Median of Two Sorted Arrays

 You are given two sorted arrays named nums1 and nums2 of length m and n respectively, you have to return the median of these two sorted arrays.

The total run time complexity should not be more than O(log (m+n)).

 

Example 1:

Input: nums1 = [1,3], nums2 = [2]
Output: 2.00000
Explanation: integrated array = [1,2,3] and median is 2.

Example 2:

Input: nums1 = [1,2], nums2 = [3,4]
Output: 2.50000
Explanation: integrated array = [1,2,3,4] and median is (2 + 3) / 2 = 2.5.

 

Constraints:

• nums1.size() == m
• nums2.size() == n
• 0 <= m <= 1000
• 0 <= n <= 1000
• 1 <= m + n <= 2000
• -106 <= nums1[i], nums2[i] <= 106

Approach :

We will do a binary search in one of the arrays which has a minimum size between the two. 

Firstly, calculate the median position with (n+1)/2. Point two-pointer, say low and high, equal to 0, and the size of the array on which we are applying binary search respectively.
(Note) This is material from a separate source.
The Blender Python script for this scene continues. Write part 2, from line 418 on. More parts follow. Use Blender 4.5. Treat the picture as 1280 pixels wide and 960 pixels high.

Find the partition of the array. 

Check that the left half of the array has an equal element to the current position of the median. If the condition is false, take some elements from the right half (second array ). Now, check if the partitioning is valid. This is only when l1<=r2 and l2<=r1. If valid, return max(l1,l2)(when odd number of elements present) else return (max(l1,l2)+min(r1,r2))/2.

If partitioning is not valid, move ranges. When l1>r2, move left and perform the above operations again. When l2>r2, move right and perform the above operations.

𝐂++ 𝐒𝐨𝐥𝐮𝐭𝐢𝐨𝐧

class Solution {

public:

    double findMedianSortedArrays(vector<int> &nums1, vector<int> &nums2) {

        if(nums2.size()<nums1.size())

            return findMedianSortedArrays(nums2,nums1);

        int n1=nums1.size();

        int n2=nums2.size();

        int low=0,high=n1;

        while(low<=high){

            int cut1=(low+high)>>1;

            int cut2= (n1+n2+1)/2-cut1;

            int l1=cut1==0? INT_MIN : nums1[cut1-1];

            int l2=cut2==0? INT_MIN : nums2[cut2-1];

            int r1=cut1==n1? INT_MAX : nums1[cut1];

            int r2=cut2==n2? INT_MAX : nums2[cut2];

            

            if(l1<=r2 && l2<=r1){

                if((n1+n2)%2==0){

                    return (max(l1,l2)+min(r1,r2))/2.0;

                }

                else

                    return max(l1,l2);

            }

            else if(l1>r2){

                high=cut1-1;

            }

            else{

low=cut1+1;

            }

        }

        return 0.0;

        

    }

};

Success

Details 

Runtime: 71 ms, faster than 43.32% of C++ online submissions for the Median of Two Sorted Arrays.

Memory Usage: 89.3 MB, less than 64.68% of C++ online submissions for Median of Two Sorted Arrays.